You are given a source code file as a single string and a list of Replacement objects. Each Replacement specifies:

  • start -- the character offset in the original text where the replacement begins
  • before -- the substring that currently exists at that offset
  • after -- the string that should replace before

Apply all replacements and return the modified source code.

Critical detail: Every replacement's start offset refers to the original, unmodified text. You cannot apply them one at a time in a naive loop because earlier replacements shift all subsequent offsets.

Background & Constraints

  • The number of replacements can be large (thousands).
  • Replacements must not overlap. If two replacements would affect overlapping ranges in the original text, report an error.
  • The before string at each offset must match what actually appears in the original text at that position; if it does not, report an error.
  • The after string can be shorter, longer, or the same length as before.

Examples

Input:

text = "Hello World"
replacements = [
    Replacement(start=0, before="Hello", after="Goodbye"),
    Replacement(start=6, before="World", after="Earth")
]

Output:

"Goodbye Earth"

Overlapping error example:

text = "abcdef"
replacements = [
    Replacement(start=0, before="abc", after="XY"),
    Replacement(start=2, before="cde", after="Z")   # overlaps with first (offset 2 is inside [0,3))
]

This should raise an error because the ranges [0, 3) and [2, 5) overlap.

Hints & Common Pitfalls

  1. Do not apply replacements sequentially. If you apply the first replacement and then use the original offsets for the second, you will write to the wrong position. This is the most common mistake.

  2. Sort replacements by offset. After sorting, you can walk through the original text from left to right, copying unchanged segments and inserting replacement text as you go.

  3. Build the output incrementally. Maintain a pointer into the original text.
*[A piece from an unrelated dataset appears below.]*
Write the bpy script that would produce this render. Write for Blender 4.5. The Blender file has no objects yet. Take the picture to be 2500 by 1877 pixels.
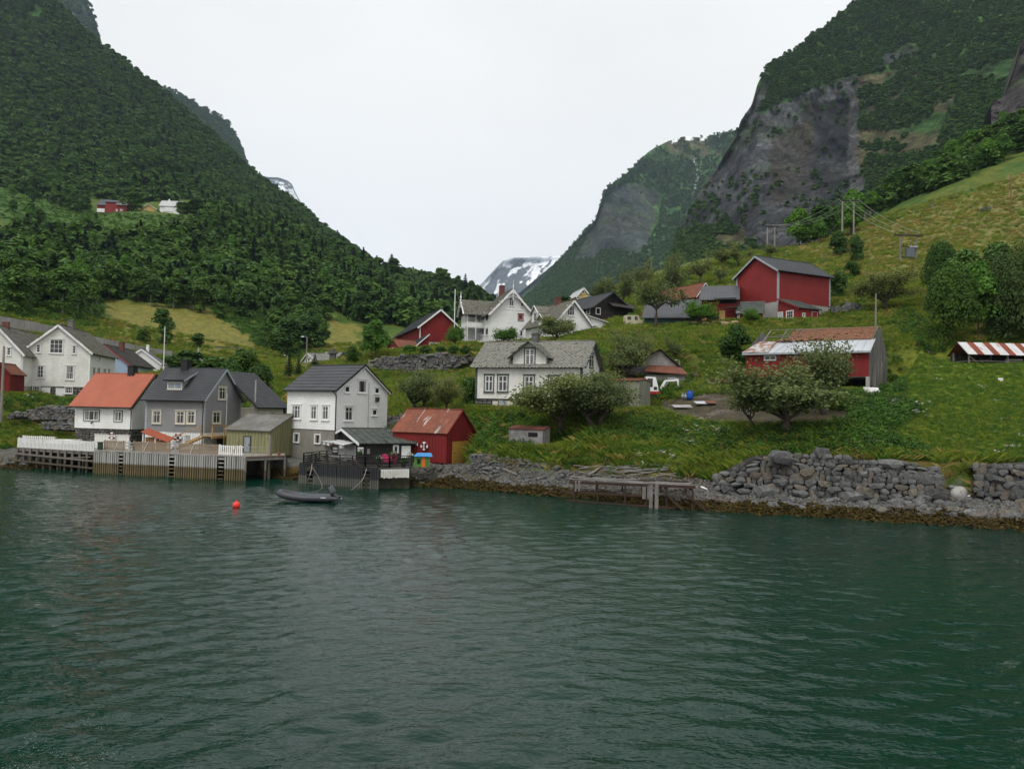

For each replacement (in offset order): copy everything from the current pointer up to replacement.start, then append replacement.after, then advance the pointer past replacement.before.

  4. Overlap detection becomes trivial after sorting: just check whether the current replacement's start falls before the previous replacement's end.

  5. Validate before strings by comparing text[start : start + len(before)] against the declared before value.

Follow-Up Questions

  1. What if the source file is too large to fit in memory? How would you apply replacements in a streaming fashion, reading and writing chunks at a time?

  2. Can you parallelize the replacement process? Consider partitioning the file into non-overlapping segments that different threads can handle independently.

  3. What test cases would you write to gain confidence in your solution? Think about edge cases: empty replacements list, replacement at the very end of the file, replacement that deletes text (after is empty), adjacent but non-overlapping replacements.

  4. Why does each Replacement store the before string if we already have the offset and the original text? Consider scenarios involving version control, conflict detection, or applying replacements to a file that may have changed since the replacements were generated.